# Start of Records shown
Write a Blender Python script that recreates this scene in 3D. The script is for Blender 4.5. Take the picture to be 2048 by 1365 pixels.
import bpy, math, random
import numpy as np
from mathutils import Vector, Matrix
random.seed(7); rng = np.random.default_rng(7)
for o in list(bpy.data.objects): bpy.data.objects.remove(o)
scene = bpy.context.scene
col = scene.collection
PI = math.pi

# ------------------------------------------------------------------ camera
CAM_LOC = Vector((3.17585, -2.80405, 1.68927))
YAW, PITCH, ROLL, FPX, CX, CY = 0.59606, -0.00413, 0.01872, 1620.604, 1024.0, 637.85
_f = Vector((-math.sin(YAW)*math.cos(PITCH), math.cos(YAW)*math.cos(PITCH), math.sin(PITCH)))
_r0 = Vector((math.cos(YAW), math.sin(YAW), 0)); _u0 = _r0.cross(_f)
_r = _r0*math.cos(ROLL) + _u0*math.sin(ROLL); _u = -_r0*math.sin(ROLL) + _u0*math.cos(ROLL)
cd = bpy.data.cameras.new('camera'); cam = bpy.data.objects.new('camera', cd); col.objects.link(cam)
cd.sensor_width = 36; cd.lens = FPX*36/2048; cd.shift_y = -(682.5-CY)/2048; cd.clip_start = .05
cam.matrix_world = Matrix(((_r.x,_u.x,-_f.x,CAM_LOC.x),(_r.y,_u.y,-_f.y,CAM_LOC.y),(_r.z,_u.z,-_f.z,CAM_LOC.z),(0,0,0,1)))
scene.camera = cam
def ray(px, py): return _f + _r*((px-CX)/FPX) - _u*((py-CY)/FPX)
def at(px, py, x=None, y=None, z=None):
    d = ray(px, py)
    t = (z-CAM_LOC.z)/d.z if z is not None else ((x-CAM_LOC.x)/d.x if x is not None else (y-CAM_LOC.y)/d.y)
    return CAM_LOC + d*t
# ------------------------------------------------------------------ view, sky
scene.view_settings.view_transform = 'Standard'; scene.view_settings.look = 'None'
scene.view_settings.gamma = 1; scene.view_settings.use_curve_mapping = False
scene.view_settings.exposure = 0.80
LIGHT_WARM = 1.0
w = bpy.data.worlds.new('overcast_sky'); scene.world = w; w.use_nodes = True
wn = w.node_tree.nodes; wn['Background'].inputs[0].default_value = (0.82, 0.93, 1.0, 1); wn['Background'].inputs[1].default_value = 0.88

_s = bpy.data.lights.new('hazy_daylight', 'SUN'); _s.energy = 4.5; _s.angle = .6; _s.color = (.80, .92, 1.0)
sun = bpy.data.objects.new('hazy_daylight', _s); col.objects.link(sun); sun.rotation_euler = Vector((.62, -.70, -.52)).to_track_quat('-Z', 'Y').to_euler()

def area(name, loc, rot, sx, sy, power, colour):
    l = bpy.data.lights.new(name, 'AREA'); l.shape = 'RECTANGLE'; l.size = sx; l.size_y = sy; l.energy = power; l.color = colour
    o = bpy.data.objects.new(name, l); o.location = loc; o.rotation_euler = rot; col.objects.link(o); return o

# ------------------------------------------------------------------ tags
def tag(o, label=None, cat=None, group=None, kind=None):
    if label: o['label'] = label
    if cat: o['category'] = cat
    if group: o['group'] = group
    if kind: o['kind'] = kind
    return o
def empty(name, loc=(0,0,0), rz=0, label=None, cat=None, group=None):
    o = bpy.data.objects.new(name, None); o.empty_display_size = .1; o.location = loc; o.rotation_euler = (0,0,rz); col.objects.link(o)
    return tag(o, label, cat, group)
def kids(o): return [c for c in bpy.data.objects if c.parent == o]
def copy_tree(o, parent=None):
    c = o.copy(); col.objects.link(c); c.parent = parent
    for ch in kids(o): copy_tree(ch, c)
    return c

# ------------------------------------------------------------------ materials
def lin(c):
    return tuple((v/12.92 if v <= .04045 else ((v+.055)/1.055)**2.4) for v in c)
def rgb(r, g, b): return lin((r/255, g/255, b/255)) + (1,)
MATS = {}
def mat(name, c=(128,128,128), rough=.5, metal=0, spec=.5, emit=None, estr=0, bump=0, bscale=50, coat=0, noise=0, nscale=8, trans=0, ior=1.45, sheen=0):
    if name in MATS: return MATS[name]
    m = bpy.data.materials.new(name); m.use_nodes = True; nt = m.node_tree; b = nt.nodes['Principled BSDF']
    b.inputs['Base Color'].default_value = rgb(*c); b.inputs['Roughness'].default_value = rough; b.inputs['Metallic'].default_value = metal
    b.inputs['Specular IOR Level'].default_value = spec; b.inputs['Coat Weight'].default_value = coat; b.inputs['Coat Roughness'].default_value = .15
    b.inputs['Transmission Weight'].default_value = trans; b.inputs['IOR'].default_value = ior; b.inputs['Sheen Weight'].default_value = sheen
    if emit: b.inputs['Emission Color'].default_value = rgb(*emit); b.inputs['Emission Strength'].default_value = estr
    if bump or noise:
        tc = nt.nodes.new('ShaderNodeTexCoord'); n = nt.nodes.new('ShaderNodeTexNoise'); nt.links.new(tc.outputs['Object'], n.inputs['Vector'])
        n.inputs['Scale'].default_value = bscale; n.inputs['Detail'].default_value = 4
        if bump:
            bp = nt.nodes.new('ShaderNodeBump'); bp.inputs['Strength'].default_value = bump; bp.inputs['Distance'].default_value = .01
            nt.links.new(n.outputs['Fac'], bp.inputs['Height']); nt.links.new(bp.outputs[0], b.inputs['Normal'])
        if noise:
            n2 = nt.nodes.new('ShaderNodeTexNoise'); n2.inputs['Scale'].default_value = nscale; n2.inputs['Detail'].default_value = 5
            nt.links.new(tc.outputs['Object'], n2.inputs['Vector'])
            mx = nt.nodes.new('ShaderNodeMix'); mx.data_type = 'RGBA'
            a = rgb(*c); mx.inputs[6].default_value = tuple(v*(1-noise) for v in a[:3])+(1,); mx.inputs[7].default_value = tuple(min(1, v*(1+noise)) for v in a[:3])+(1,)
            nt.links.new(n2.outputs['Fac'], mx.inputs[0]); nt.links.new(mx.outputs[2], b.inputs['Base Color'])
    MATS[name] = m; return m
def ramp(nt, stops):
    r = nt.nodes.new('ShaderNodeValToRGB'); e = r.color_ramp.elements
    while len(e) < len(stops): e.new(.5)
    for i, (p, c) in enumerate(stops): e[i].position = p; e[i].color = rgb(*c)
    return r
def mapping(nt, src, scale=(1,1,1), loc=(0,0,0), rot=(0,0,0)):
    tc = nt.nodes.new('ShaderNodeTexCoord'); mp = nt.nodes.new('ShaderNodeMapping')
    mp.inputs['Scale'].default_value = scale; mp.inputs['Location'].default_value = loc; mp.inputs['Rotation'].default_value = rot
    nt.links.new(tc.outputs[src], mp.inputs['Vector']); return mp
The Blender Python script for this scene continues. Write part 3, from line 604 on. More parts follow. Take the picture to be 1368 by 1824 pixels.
# End of Records shown
> [What you will do] Repeat the lines from the first one in the records through the line containing "PI = math.pi", exactly as written, and nothing else.

> [Solved problem]
Write a Blender Python script that recreates this scene in 3D. The script is for Blender 4.5. Take the picture to be 2048 by 1365 pixels.
import bpy, math, random
import numpy as np
from mathutils import Vector, Matrix
random.seed(7); rng = np.random.default_rng(7)
for o in list(bpy.data.objects): bpy.data.objects.remove(o)
scene = bpy.context.scene
col = scene.collection
PI = math.pi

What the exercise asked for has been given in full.